Postby Formosa Neijia on Wed Dec 15, 2021 10:55 am

So now that I figured out how to make images work, I'm going to pour some salt in the wounds. As I said before, Adam Hsu talks about doing jibengong on his Secret Files of Bagua DVDs. I've been reading articles from him since I was in high school in the mid-80's so I would think his reputation would be established even if his material isn't your cup of tea. But I mentioned him recommending pistol squats and not one comment was made so I'm going to pour gasoline on the fire.
On the DVD he recommends 3 jibengong exercises for baguazhang to be done as daily warmups: 1. bat stamping floor, 2. water wheel, 3.centipede drilling wall
1. bat stamping floor is series of jumps done on the balls of both feet in multiple directions, then done in a full squat position, then done up and down stairs.
Image
2. water wheel is a series of pistol squats to the front and squats with the leg extended out the back
Image
3. centipede drilling wall is basically the fanyao (overturning waist) exercise from wushu adapted to bagua.
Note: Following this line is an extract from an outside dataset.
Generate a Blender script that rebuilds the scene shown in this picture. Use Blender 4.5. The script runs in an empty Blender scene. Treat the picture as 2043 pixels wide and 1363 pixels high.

You can't do overturning body palm without this.
Image

Please note: NONE of these are qigong exercises where you wave your hands in the air, none of them are zhanzhuang, none of them are forms, none of them are crossfit, none of them are "strength training without technique."

Here is an advanced pistol by the famous Fu Su-yun, graduate of the Nanjing Guoshu Academy. Apparently she is wasting her time and knows nothing about the internal and would have been better off just doing qigong and forms.
Image
Last edited by Formosa Neijia on Wed Dec 15, 2021 11:02 am, edited 1 time in total.